PGA970: LVDT sensors and PGA970

Hello Jean-Francois,

Can you share some more information about your application? What are your linearity requirements and what kind of accuracy have you been able to produce so far? Are you having trouble with linearity across position at a single temperature, or is the problem across temperature?

Can you share your schematic? It would be helpful to see the LVDT sensor you are using and the surrounding circuitry. If you would prefer not to share publicly you can add me as a friend and share it as a private message. 

We don't have an algorithm example available, but we can review the analog portion and the PGA970 device setup to make sure there isn't anything there affecting the accuracy.

Regards,

Hello Scott,

Some details on our project:

We are working on a metrology application with a high quality 5-wires LVDT sensor. The displacement range is 10 mm.

The schematic we are working on is the schematic of your EVM. The PGA970 delivers a pure sinusoidal signal, frequency 5 kHz, amplitude 5 V after amplification.

We note on the secondaries windings of the LVDT an unbalanced signal (relative to ground), probably caused by a capacitive unbalance of the windings. We suppose the two differential amplifiers of the PGA970 can deal with this unbalance.

All seems fine.

With the ratiometric method S = (A-B)/(A+B) we obtain easily  a 1% accuracy on the results  (ie 100 µm), but we need a much better accuracy (target: better than 5 µm).

Our first attempt to linearize the signal is to use a polynomial correction. We get a 20 to 30 µm accuracy.
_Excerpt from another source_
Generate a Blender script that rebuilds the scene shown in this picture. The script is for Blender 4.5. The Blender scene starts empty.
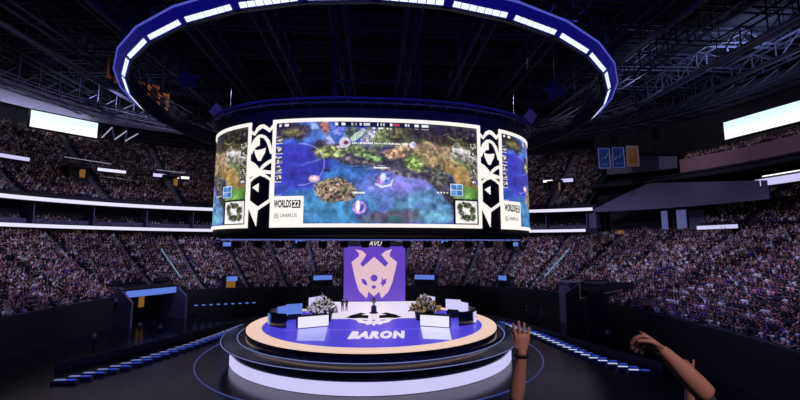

We cannot obtain a better result due to a slight asymetry in the curve.

Presently, we are working on a multiple segment method (21 segments) with slopes defined independently for each segment. This process seems very fast.

Can you tell us if we are doing something wrong ?  Do you know a better method to get accurate measurement ?

We do not use presently the phase information. Do you think the phase information can help in the calculation algorithm ?

Thank you for your answer.

Hi Jean-Francois,

I think your next step of trying an algorithm with sloped segments is the best choice to address the accuracy issue. I do not have any recommendation beyond that as far as the linearity compensation algorithm is concerned.

As long as the PGA970 is operating within the recommended operating conditions, then it does not seem like you are doing anything wrong. It may just be that this particular LVDT has some linearity issues that are difficult to account for.

Unless you need to know when the LVDT core has passed the central position you should not need the phase information.

Regards,